中国教育省は16日、在日中国人の安全リスクが高まっている」として、国民に対し、日本への留学を慎重に検討するよう通知。中国文化旅行省は、国民や旅行会社などに対し、日本への旅行を自粛するよう通知しました。
◆中国側の狙いは、どこにあるのでしょうか。
中国と台湾との関係を専門とする東京大学の松田康博教授に聞きました。
松田教授は「中国は、いざというときには観光客を“経済制裁の手段”にする。つまり、今回の“注意喚起”で、実際に渡航できなくなる人もいるだろうから、日本への経済制裁になる。ただ、今回のやり方は、いかにも強硬に見えるが、実は、ウラで逃げ道を確保しているようなやり方。水産物の輸入を止めたときも、輸入再開まで時間がかかった。行政手段で完全に“渡航禁止”にすると、再開するのが難しくなる。今回、“注意喚起”や“通知”にとどめることで、個人や旅行会社などの判断にゆだねる形をとっている。振り上げた拳を自然にいつでもおろせるやり方だ」と指摘します。

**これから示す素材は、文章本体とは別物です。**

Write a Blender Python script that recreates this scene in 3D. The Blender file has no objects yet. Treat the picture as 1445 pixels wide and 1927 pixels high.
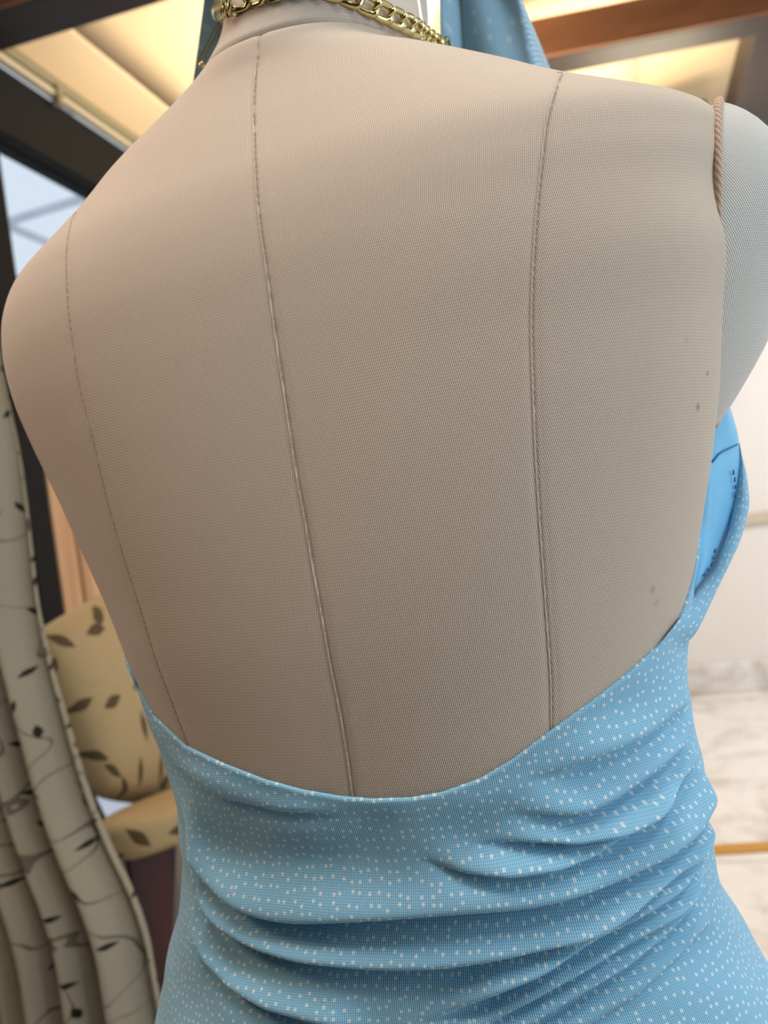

◆習近平主席は、どこまでかかわっているのでしょうか。
松田教授は「台湾問題は、どの指導者でもまったく妥協ができない問題だが、習主席が『徹底的に日本に教訓を与えろ』と言っているとしたら、もっと強い制裁になるのではないか。いまのところは、習主席の顔色をうかがいながら、下の人間が選んだ手段を追認しているのではないか」としています。
◆日中関係の冷え込みは、いつまで続くのでしょうか。
松田教授は「短期間での解決とはならないが、お互い“手を打とう”という状況が出てくる可能性もある。いまは、アメリカとの貿易摩擦もあり、中国の経済状況は厳しい。 さらに日中関係が冷え込めば、投資も落ち込み、中国経済への打撃も少なくない。例えば、中国で来年秋に開催されるAPEC深センサミットでの“手打ち”を目標とすると、来年夏ごろが一つのメドではないか。ただし、高市総理の靖国参拝や、何らかの対抗手段を取るなど、中国を刺激するような行動を日本がしなければということが条件になる」と指摘します。